━━ Data supplied

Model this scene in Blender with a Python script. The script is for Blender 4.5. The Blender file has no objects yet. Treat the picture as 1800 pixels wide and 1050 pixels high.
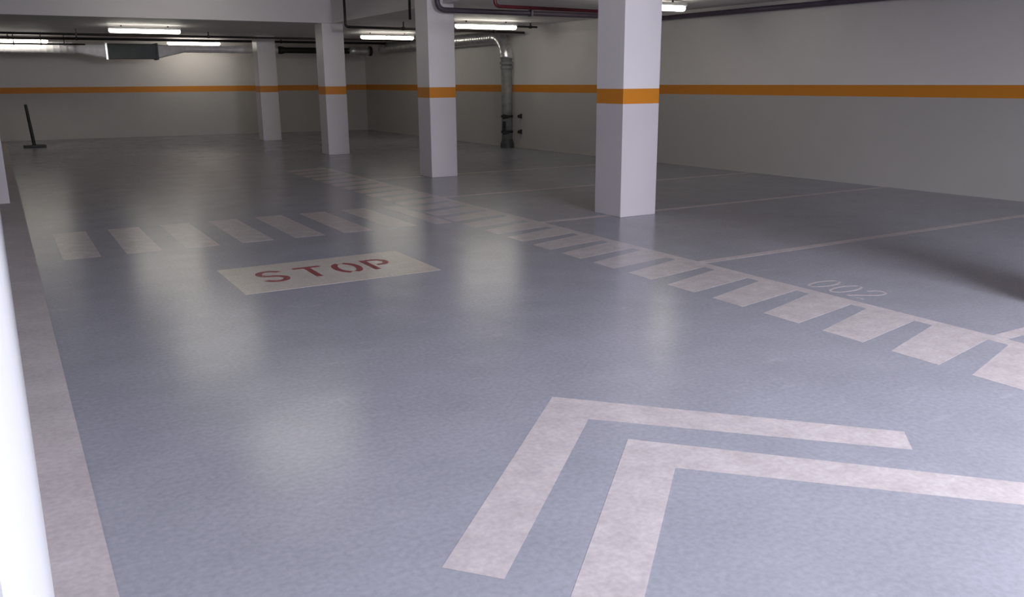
import bpy, bmesh, math
from mathutils import Vector, Matrix

C = bpy.context.scene.collection
scene = bpy.context.scene

# ------------------------------------------------------------------ camera
cam_data = bpy.data.cameras.new('camera')
cam = bpy.data.objects.new('camera', cam_data)
C.objects.link(cam)
cam_data.sensor_width = 36.0
cam_data.lens = 36.0 * 1510.23 / 1800.0
cam_data.clip_start = 0.01
cam_data.clip_end = 200
R = Vector((0.86235291, -0.50626237, -0.00677259))
U = Vector((0.13033262, 0.2090395, 0.96918311))
F = Vector((0.4892452, 0.83666056, -0.24624832))
cam.matrix_world = Matrix(((R.x, U.x, -F.x, 0.0), (R.y, U.y, -F.y, 0.0), (R.z, U.z, -F.z, 1.65), (0, 0, 0, 1)))
scene.camera = cam

# ------------------------------------------------------------------ light and exposure
scene.view_settings.view_transform = 'Standard'
scene.view_settings.look = 'None'
scene.view_settings.exposure = 0.0
scene.view_settings.gamma = 1.0
scene.view_settings.use_curve_mapping = False
TUBE_POWER = 16.5
world = bpy.data.worlds.new('world')
scene.world = world
world.use_nodes = True
world.node_tree.nodes['Background'].inputs[0].default_value = (0.75, 0.82, 1.0, 1)
world.node_tree.nodes['Background'].inputs[1].default_value = 0.6


def area(name, loc, aim, sx, sy, power, col):
    d = bpy.data.lights.new(name, 'AREA')
    d.shape = 'RECTANGLE'
    d.size, d.size_y, d.energy, d.color = sx, sy, power, col
    o = bpy.data.objects.new(name, d)
    C.objects.link(o)
    o.location = loc
    o.rotation_euler = (Vector(aim) - Vector(loc)).to_track_quat('-Z', 'Y').to_euler()
    return o


# daylight that comes down through the open ramp mouth (no ceiling there) behind the photographer
area('entrance_daylight', (4.8, -2.0, 3.5), (4.0, 3.0, 0.0), 2.8, 2.0, 900, (0.90, 0.90, 1.0))


# ------------------------------------------------------------------ materials
def nodes(name):
    m = bpy.data.materials.new(name)
    m.use_nodes = True
    return m, m.node_tree.nodes, m.node_tree.links, m.node_tree.nodes['Principled BSDF']


def noise_mix(N, L, c1, c2, scale, detail=4, lo=0.35, hi=0.65, coord='Object'):
    tc = N.new('ShaderNodeTexCoord')
    nz = N.new('ShaderNodeTexNoise')
    nz.inputs['Scale'].default_value = scale
    nz.inputs['Detail'].default_value = detail
    L.new(tc.outputs[coord], nz.inputs['Vector'])
    r = N.new('ShaderNodeValToRGB')
    r.color_ramp.elements[0].position = lo
    r.color_ramp.elements[1].position = hi
    r.color_ramp.elements[0].color = (*c1, 1)
    r.color_ramp.elements[1].color = (*c2, 1)
    L.new(nz.outputs['Fac'], r.inputs[0])
    return r.outputs[0], nz


def simple(name, col, rough=0.5, metal=0.0, var=0.06, scale=6.0, spec=0.5):
    m, N, L, b = nodes(name)
    c, _ = noise_mix(N, L, [v * (1 - var) for v in col], [min(1, v * (1 + var)) for v in col], scale)
    L.new(c, b.inputs['Base Color'])
    b.inputs['Roughness'].default_value = rough
    b.inputs['Metallic'].default_value = metal
    b.inputs['Specular IOR Level'].default_value = spec
    return m


def wall_material(name, col, dado, rough=0.55):
    """painted plaster with the garage's continuous orange band at 1.37 - 1.54 m"""
    m, N, L, b = nodes(name)
    c, nz = noise_mix(N, L, [v * 0.965 for v in col], col, 1.3)
    c2, _ = noise_mix(N, L, [v * 0.965 for v in dado], dado, 1.3)
    geo = N.new('ShaderNodeNewGeometry')
    sep = N.new('ShaderNodeSeparateXYZ')
    L.new(geo.outputs['Position'], sep.inputs[0])

    def cmp(op, v):
        n = N.new('ShaderNodeMath')
        n.operation = op
        L.new(sep.outputs['Z'], n.inputs[0])
        n.inputs[1].default_value = v
        return n.outputs[0]
    hi = cmp('LESS_THAN', 1.543)
    lo = cmp('GREATER_THAN', 1.366)
    mul = N.new('ShaderNodeMath')
    mul.operation = 'MULTIPLY'
    L.new(hi, mul.inputs[0])
    L.new(lo, mul.inputs[1])
    a = N.new('ShaderNodeMixRGB')
    L.new(lo, a.inputs[0])
    L.new(c2, a.inputs[1])
    L.new(c, a.inputs[2])
    mx = N.new('ShaderNodeMixRGB')
    L.new(mul.outputs[0], mx.inputs[0])
    L.new(a.outputs[0], mx.inputs[1])
    mx.inputs[2].default_value = (0.66, 0.235, 0.012, 1)
    L.new(mx.outputs[0], b.inputs['Base Color'])
    b.inputs['Roughness'].default_value = rough
    bp = N.new('ShaderNodeBump')
    bp.inputs['Strength'].default_value = 0.08
    bp.inputs['Distance'].default_value = 0.01
    n2 = N.new('ShaderNodeTexNoise')
    n2.inputs['Scale'].default_value = 60
    L.new(n2.outputs['Fac'], bp.inputs['Height'])
    L.new(bp.outputs[0], b.inputs['Normal'])
    return m


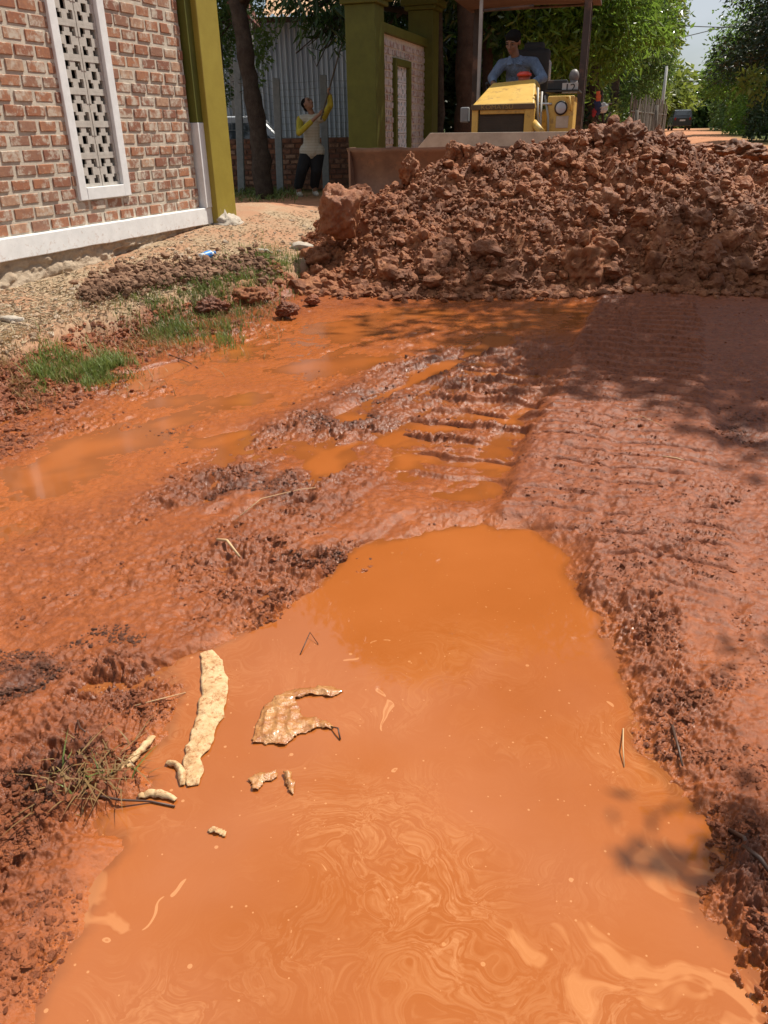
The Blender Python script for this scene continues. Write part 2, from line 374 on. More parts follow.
def ground_mat():
    t = NT('wet_laterite_mud'); P = t.pos()
    z = t.n('SeparateXYZ'); t.l(P, z.inputs[0]); hz_ = z.outputs['Z']
    n1 = t.noise(3.2, 6, .6); n2 = t.noise(38, 6, .65); n3 = t.noise(160, 4, .6)
    mud = t.mix(t.ramp(n1, [(.32, 0.), (.68, 1.)]), (.27, .070, .018), (.36, .102, .027))
    mud = t.mix(t.ramp(n2, [(.38, 0.), (.66, 1.)]), t.mix(.6, mud, (.15, .041, .014)), mud)
    trk = t.mix(t.ramp(n2, [(.35, 0.), (.65, 1.)]), (.150, .041, .016), (.295, .086, .031))
    c = t.mix(t.attr('track'), mud, trk)
    rg = t.math('MINIMUM', t.math('MULTIPLY', t.attr('rough'), t.ramp(t.noise(13, 8, .75), [(.36, .12), (.56, 1.)])), 1)
    c = t.mix(t.math('MULTIPLY', rg, .78), c, (.15, .046, .020))
    dk = t.math('MULTIPLY', t.attr('dark'), t.ramp(t.noise(24, 6, .7), [(.36, 0.), (.52, 1.)]))
    c = t.mix(t.math('MINIMUM', dk, .8), c, (.085, .032, .020))
    silt = t.math('MULTIPLY', t.attr('shallow'), t.maprange(hz_, .03, -.002))
    c = t.mix(t.math('MULTIPLY', silt, .8), c, (.36, .100, .022))
    # dry rubble strip by the wall
    dn = t.noise(22, 8, .75); dryc = t.ramp(dn, [(.3, (.22, .145, .09)), (.5, (.35, .25, .16)), (.7, (.46, .36, .25))])
    dryc = t.mix(t.ramp(t.noise(1.6, 5, .6), [(.42, 0.), (.62, 1.)]), dryc, (.36, .20, .12))
    c = t.mix(t.attr('dry'), c, dryc)
    shd = t.maprange(z.outputs['Y'], 9.5, 12.5)
    farc = t.mix(t.ramp(t.noise(2.5, 6, .65), [(.35, 0.), (.65, 1.)]), (.36, .16, .085), (.50, .24, .13))
    c = t.mix(shd, c, farc)
    vg = t.mix(t.ramp(t.noise(5, 6, .7), [(.4, 0.), (.6, 1.)]), (.055, .075, .02), (.11, .13, .04))
    c = t.mix(t.attr('veg'), c, vg)
    wet = t.maprange(hz_, .05, .0)
    dd = t.math('MAXIMUM', t.attr('dry'), shd)
    r0 = t.ramp(t.noise(11, 5, .6), [(.38, .24), (.60, .62)])
    r1 = t.mix(wet, r0, (.20, .20, .20)); r1 = t.mix(t.math('MULTIPLY', t.attr('track'), .7), r1, (.44, .44, .44))
    r1 = t.mix(dd, r1, (.95, .95, .95))
    sp = t.mix(dd, (.28, .28, .28), (.12, .12, .12))
    b = t.bump(t.noise(75, 8, .7), .55, .008); b = t.bump(t.noise(260, 4, .6), .35, .002, b)
    t.bsdf(c, r1, b, 0, sp); return t.m
GM = ground_mat()
tag(link('ground', me, GM), 'churned wet red laterite mud of the dug up dirt road', None, None, 'structure')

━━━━

* **Exercise instructions**: Write out, word for word, the lines from the start of the data through the one holding "scene.camera = cam". Omit pictures.

* **Output of the exercise**:
Model this scene in Blender with a Python script. The script is for Blender 4.5. The Blender file has no objects yet. Treat the picture as 1800 pixels wide and 1050 pixels high.
import bpy, bmesh, math
from mathutils import Vector, Matrix

C = bpy.context.scene.collection
scene = bpy.context.scene

# ------------------------------------------------------------------ camera
cam_data = bpy.data.cameras.new('camera')
cam = bpy.data.objects.new('camera', cam_data)
C.objects.link(cam)
cam_data.sensor_width = 36.0
cam_data.lens = 36.0 * 1510.23 / 1800.0
cam_data.clip_start = 0.01
cam_data.clip_end = 200
R = Vector((0.86235291, -0.50626237, -0.00677259))
U = Vector((0.13033262, 0.2090395, 0.96918311))
F = Vector((0.4892452, 0.83666056, -0.24624832))
cam.matrix_world = Matrix(((R.x, U.x, -F.x, 0.0), (R.y, U.y, -F.y, 0.0), (R.z, U.z, -F.z, 1.65), (0, 0, 0, 1)))
scene.camera = cam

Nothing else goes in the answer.